5. under the Plan, eligible employees of Lexmark and certain of Lexmark’s affiliates (the "Participants") are able to purchase Class A Shares at a discount from the fair market value;

6. as of July 27, 2000, there were approximately 20 Participants resident in the Jurisdictions eligible to participate in the Plan;

7. participation in the Plan is voluntary and Participants are not induced to participate in the Plan or to acquire Class A Shares under the Plan by expectation of employment or continued employment;

8. the Class A Shares issued to Participants in Canada pursuant to the Plan will be newly issued shares;

9. In the United States, the Class A Shares issued under the Plan have been registered under a registration statement filed by Lexmark with the SEC pursuant to the 1933 Act.

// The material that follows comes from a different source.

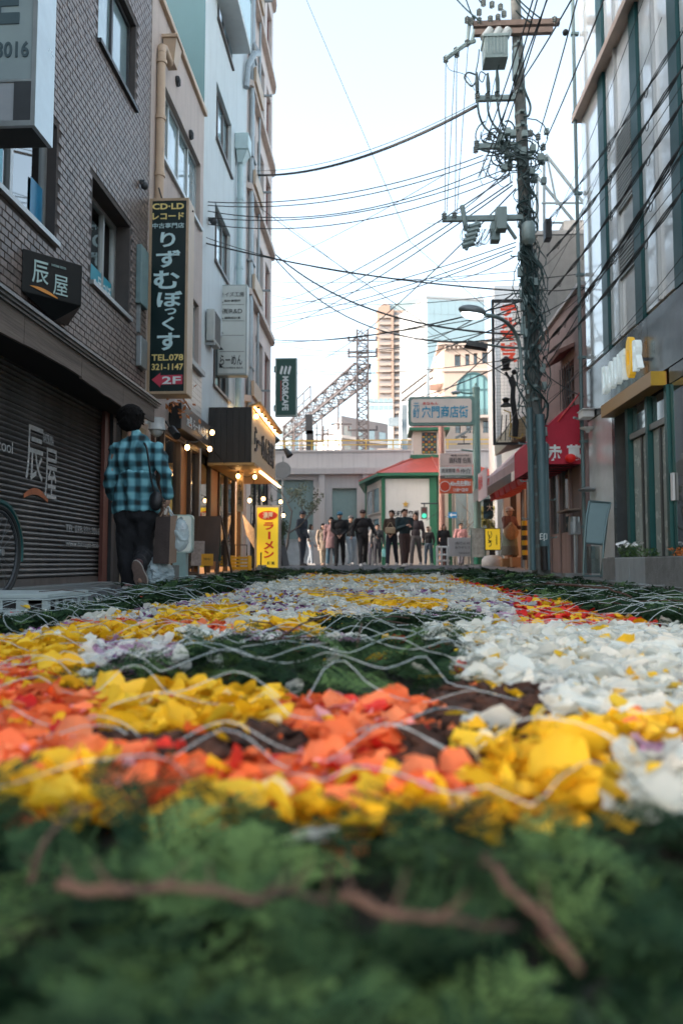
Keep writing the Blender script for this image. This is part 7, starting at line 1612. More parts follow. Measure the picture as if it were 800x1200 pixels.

10. Lexmark will use the services of an agent (the "Administrator") to carry out certain administrative functions with respect to the Plan. For example, the Administrator will maintain accounts and provide record-keeping services on behalf of Participants and purchase Class A Shares from Lexmark and distribute the Class A Shares to Participants’ accounts in accordance with and pursuant to the Plan. The Participants may also use the Administrator to carry out first trades in Class A Shares acquired pursuant to the Plan. The Administrator is not a registered dealer or equivalent under the Legislation. The Administrator may be a registered dealer or equivalent under the applicable securities legislation of the United States. Where the Administrator is not a registered dealer or equivalent under the applicable securities legislation of the United States, the Administrator will use an agent (the "Agent") that is registered as a dealer or equivalent under the applicable securities legislation of the United States to carry out trades of Class A Shares pursuant to the Plan.

11. Participants resident in the Jurisdictions will be provided with a copy of the Plan, the disclosure material relating to the Plan that is provided to all other Participants and this Decision Document and, upon becoming a Lexmark stockholder, Participants resident in the Jurisdictions will be concurrently provided with the disclosure material relating to Lexmark that is provided to holders of Class A Shares resident in the United States;

12. at the time of any issuance of Class A Shares under the Plan, holders of Class A Shares whose last address as shown on the books of Lexmark is in Canada do not hold more than 10% of the total number of outstanding Class A Shares and do not represent in number more than 10% of the total number of holders of Class A Shares;

13. the Class A Shares are not listed or posted for trading on any securities exchange or over-the-counter market in Canada but are listed and posted for trading on the New York Stock Exchange;

14. the Legislation of certain of the Jurisdictions does not contain exemptions from the Prospectus Requirement and Registration Requirement for trades in Class A Shares to or by the Participants carried out through the Administrator and Agent;

15. when the Administrator and Agent sell Class A Shares on behalf of the Participants, the Participants, Administrator and Agent, as applicable, are not able to rely on the exemption from the Registration Requirement contained in the Legislation for trades made by a person acting solely through a registered dealer under the Legislation;

AND WHEREAS under the System this MRRS Decision Document evidences the decision of each of the Decision Makers (collectively, the "Decision");

AND WHEREAS each of the Decision Makers is satisfied that the test contained in the Legislation that provides the Decision Maker with the jurisdiction to make the Decision has been met;

THE DECISION of the Decision Makers under the Legislation is that:

(a) the Registration Requirement and Prospectus Requirement shall not apply to the issuance by Lexmark to Participants of Class A Shares under the Plan, whether such issuance is made directly to the Participants or to the Administrator on behalf of the Participants, provided that the first trade in Class A Shares acquired under this Decision is deemed to be a distribution or a primary distribution to the public under the Legislation unless such trade is executed through the facilities of a stock exchange or organized market outside of Canada and in accordance with all the laws and rules applicable to such exchange or market; and

(b) the Registration Requirement shall not apply to the Administrator or the Agent in connection with trades in Class A Shares under the Plan or to first trades in Class A Shares acquired by Participants under the Plan made through the Administrator or the Agent or both.

Dated at Halifax. Nova Scotia this "22nd" day of September, 2000.